• WRITTEN PROBLEM
Restate, exactly and only, the lines from the first through the line containing "DW, dw_, True)".

▼▼▼

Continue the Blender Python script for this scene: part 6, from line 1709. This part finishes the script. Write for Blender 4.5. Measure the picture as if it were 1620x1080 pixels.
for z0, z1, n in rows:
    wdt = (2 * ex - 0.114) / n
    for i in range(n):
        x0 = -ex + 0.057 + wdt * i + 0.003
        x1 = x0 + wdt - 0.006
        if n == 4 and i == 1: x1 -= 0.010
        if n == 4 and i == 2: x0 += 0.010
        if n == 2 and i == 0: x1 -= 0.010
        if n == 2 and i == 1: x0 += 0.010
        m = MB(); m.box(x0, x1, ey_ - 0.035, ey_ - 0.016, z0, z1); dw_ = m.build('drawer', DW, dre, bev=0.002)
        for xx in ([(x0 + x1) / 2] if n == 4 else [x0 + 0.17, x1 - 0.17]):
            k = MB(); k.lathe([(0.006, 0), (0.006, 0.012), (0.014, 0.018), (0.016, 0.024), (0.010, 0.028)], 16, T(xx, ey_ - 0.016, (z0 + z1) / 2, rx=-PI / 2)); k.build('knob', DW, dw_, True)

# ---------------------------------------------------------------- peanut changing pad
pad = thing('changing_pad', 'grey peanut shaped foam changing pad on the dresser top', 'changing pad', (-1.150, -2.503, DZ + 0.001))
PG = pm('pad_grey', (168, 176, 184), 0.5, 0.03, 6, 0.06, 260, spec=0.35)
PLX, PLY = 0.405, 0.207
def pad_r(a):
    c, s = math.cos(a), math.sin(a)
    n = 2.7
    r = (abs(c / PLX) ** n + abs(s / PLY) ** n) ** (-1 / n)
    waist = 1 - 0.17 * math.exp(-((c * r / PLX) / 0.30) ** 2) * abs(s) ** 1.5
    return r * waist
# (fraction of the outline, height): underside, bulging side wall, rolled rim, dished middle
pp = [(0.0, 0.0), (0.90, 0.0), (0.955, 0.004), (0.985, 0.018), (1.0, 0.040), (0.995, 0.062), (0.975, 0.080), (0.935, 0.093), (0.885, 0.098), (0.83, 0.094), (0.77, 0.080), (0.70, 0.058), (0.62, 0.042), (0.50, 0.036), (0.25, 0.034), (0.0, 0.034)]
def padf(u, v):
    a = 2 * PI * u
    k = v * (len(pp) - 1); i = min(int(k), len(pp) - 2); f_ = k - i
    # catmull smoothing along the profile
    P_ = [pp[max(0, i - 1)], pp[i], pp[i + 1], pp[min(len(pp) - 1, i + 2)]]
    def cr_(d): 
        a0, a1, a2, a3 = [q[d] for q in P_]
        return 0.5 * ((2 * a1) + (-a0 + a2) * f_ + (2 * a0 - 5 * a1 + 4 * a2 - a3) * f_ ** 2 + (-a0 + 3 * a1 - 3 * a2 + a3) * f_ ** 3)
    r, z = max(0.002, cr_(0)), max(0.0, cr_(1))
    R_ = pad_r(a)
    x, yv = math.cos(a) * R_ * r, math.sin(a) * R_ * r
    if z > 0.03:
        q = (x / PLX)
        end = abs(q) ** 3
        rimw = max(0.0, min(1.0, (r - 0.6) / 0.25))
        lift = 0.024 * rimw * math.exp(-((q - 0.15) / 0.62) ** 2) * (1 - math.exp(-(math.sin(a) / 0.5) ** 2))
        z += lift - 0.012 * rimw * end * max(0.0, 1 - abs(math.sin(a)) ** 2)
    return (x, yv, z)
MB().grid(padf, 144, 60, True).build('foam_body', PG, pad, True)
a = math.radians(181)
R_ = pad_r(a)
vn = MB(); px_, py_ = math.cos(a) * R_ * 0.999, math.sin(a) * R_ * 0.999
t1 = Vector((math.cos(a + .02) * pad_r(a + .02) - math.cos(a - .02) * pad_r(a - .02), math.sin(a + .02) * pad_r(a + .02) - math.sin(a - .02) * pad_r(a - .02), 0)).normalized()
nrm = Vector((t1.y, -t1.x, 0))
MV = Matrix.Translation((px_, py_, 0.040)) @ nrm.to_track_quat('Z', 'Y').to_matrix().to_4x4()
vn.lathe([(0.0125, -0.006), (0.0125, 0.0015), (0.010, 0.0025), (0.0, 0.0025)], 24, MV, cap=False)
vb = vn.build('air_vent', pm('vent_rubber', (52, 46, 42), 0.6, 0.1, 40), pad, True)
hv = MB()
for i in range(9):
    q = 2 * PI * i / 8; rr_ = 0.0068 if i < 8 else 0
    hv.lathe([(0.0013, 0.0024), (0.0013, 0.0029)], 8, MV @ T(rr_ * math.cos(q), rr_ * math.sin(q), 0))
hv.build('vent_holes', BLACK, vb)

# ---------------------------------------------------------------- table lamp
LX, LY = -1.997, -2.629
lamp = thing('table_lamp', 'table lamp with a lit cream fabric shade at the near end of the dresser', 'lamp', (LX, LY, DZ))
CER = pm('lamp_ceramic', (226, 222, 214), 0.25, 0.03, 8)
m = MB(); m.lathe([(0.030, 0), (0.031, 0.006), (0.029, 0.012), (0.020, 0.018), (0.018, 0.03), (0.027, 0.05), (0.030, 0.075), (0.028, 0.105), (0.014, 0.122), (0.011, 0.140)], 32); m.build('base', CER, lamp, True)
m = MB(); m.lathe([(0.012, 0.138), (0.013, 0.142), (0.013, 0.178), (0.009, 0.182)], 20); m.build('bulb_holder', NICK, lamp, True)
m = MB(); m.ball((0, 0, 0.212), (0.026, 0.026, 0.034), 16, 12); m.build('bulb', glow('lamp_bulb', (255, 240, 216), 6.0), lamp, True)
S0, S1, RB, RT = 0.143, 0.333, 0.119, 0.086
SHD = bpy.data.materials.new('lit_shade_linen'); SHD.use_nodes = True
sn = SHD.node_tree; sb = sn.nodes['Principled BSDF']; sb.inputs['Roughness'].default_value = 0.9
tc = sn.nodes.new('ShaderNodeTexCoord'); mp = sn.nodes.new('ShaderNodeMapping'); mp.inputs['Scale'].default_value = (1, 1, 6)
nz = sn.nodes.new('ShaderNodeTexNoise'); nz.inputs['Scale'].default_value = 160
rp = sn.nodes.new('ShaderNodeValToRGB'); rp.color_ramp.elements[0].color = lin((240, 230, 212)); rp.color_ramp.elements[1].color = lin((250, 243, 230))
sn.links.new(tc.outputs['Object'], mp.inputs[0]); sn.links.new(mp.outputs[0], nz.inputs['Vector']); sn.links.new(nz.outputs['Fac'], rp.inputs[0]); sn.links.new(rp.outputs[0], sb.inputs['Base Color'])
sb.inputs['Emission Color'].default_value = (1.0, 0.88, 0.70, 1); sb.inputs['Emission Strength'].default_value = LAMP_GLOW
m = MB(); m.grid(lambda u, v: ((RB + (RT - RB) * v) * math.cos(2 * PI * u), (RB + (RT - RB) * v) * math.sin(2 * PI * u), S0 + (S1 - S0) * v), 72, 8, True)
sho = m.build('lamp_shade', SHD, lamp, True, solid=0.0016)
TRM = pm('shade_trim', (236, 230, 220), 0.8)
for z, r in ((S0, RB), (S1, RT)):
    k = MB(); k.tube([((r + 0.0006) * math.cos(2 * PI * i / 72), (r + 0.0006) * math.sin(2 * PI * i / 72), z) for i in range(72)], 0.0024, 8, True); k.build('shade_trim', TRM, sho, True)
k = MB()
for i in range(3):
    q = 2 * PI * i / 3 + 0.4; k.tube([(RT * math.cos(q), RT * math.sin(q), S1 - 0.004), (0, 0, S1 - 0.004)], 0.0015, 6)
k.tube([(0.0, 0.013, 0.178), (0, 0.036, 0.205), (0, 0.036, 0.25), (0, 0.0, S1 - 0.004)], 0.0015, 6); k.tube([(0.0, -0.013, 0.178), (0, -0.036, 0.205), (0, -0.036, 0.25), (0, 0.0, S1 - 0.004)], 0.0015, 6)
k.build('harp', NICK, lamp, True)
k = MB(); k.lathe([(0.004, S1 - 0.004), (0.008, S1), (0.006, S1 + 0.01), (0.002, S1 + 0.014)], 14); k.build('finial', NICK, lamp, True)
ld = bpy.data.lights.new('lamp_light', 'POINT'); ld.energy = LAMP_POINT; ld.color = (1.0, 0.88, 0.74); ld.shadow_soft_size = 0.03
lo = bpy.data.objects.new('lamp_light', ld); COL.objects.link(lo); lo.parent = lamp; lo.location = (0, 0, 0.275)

▲▲▲

• EXPECTED ANSWER
Continue the Blender Python script for this scene: part 6, from line 1709. This part finishes the script. Write for Blender 4.5. Measure the picture as if it were 1620x1080 pixels.
for z0, z1, n in rows:
    wdt = (2 * ex - 0.114) / n
    for i in range(n):
        x0 = -ex + 0.057 + wdt * i + 0.003
        x1 = x0 + wdt - 0.006
        if n == 4 and i == 1: x1 -= 0.010
        if n == 4 and i == 2: x0 += 0.010
        if n == 2 and i == 0: x1 -= 0.010
        if n == 2 and i == 1: x0 += 0.010
        m = MB(); m.box(x0, x1, ey_ - 0.035, ey_ - 0.016, z0, z1); dw_ = m.build('drawer', DW, dre, bev=0.002)
        for xx in ([(x0 + x1) / 2] if n == 4 else [x0 + 0.17, x1 - 0.17]):
            k = MB(); k.lathe([(0.006, 0), (0.006, 0.012), (0.014, 0.018), (0.016, 0.024), (0.010, 0.028)], 16, T(xx, ey_ - 0.016, (z0 + z1) / 2, rx=-PI / 2)); k.build('knob', DW, dw_, True)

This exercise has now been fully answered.